Daddy Lessons (feat. Dixie Chicks)

Cugine di campagna

Beyoncé dismette per un attimo le mise sexy per indossare l’uniforme da marine che il padre le ha imposto metaforicamente fin da bambina, insegnandole a combattere e a non darsi mai per vinta. Poco conta che il suddetto daddy, dalla dubbia etica e fedigrafo, sia stato malamente licenziato dal ruolo di manager: le lezioni del babbo restano impresse su pietra e dunque la battagliera venere nera risveglia la sua militanza in testi impegnati e conscious, diventando la versione pop della visione obamiana. Rifatta con le ex regine del country Dixie Chicks, Daddy Lessons è stata proposta dal vivo ai CMA Awards e aspramente contestata dal pubblico che è solito ascoltare country. La musica torna a riflettere la divisione tra ascoltatori bianchi e neri, stemperata da anni di contaminazione stilistica, e si regredisce di almeno un trentennio, come se Michael Jackson, Prince e Whitney Houston fossero morti invano. Conway Twitty può rifare Slow Hand delle Pointer Sisters, ma che un’afroamericana collabori con un gruppo country dà fastidio a molti, anche se lei è una delle cantanti più famose del pianeta. (bvolpi)

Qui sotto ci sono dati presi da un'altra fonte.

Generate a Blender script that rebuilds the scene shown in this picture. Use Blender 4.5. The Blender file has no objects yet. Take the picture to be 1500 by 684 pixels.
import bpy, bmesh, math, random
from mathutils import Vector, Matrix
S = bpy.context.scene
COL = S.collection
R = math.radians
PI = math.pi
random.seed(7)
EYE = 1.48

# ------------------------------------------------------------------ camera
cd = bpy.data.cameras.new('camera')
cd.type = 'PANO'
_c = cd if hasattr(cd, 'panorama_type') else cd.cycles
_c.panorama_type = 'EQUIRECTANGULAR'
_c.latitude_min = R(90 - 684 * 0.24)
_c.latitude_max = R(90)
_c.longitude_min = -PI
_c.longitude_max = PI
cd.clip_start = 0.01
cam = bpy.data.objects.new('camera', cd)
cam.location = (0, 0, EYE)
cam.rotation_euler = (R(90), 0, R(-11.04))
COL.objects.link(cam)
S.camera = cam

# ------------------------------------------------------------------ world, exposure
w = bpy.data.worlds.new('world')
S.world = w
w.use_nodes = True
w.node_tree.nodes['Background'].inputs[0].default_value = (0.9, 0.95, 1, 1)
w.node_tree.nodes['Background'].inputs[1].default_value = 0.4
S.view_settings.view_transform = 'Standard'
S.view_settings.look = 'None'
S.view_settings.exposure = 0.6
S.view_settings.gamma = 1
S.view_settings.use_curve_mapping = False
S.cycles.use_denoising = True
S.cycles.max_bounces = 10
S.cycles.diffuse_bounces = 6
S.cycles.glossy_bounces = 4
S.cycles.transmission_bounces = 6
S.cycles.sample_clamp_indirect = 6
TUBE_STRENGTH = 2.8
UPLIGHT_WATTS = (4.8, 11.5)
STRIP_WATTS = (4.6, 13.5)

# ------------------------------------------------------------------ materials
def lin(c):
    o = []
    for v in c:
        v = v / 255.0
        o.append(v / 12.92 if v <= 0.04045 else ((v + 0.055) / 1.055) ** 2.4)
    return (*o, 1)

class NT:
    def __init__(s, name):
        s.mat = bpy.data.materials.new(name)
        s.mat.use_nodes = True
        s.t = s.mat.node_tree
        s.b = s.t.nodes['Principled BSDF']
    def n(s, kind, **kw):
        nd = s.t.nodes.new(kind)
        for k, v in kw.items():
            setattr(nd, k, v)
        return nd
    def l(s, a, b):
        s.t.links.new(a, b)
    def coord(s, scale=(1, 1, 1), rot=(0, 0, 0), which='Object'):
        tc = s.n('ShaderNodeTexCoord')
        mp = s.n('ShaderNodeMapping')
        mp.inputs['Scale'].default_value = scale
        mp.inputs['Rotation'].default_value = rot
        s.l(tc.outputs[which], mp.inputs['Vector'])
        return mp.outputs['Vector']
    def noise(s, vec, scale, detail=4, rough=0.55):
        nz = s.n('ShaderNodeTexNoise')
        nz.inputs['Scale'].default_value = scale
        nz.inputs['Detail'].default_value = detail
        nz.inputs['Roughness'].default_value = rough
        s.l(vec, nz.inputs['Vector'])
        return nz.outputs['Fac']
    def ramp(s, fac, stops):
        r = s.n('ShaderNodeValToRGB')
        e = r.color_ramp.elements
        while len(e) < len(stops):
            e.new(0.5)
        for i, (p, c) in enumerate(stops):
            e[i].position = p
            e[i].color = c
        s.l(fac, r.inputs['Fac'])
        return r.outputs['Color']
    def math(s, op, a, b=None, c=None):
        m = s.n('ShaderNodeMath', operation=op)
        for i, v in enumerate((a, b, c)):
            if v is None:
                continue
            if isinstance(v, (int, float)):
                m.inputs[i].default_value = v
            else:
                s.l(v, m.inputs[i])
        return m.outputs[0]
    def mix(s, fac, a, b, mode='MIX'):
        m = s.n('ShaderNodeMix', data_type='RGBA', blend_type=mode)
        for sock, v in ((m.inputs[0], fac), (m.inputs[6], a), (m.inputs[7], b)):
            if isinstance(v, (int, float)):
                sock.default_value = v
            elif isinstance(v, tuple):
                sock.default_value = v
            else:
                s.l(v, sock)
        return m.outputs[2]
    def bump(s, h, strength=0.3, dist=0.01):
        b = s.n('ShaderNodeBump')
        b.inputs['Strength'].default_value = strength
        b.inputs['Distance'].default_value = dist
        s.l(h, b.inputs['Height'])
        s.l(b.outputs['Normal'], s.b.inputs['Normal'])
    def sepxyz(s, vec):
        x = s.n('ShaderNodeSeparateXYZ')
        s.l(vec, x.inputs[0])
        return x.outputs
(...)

Bonus track #1: Get Up Stand Up del duo Sshh. Sì, il pezzo di Bob Marley. Sì, rifatto da Sshh Liguz e Zak Starkey (The Who, fra le altre cose). Sì, con ospiti Santa Davis dei Wailers, Fully Fullwood della band di Peter Tosh e un certo Eddie Vedder.

Bonus track #2: How?? dei Flaming Lips. Perché alle stranezze bisogna abituarsi poco per volta e l’album Oczy Mlody esce a metà gennaio, che è dietro l’angolo.

Bonus track #3: Give up the Ghost (Orchestral Variation) dei Minor Victories. Non è male avere una sigla finale strumentale firmata da membri di Mogwai, Slowdive, Editors, eh?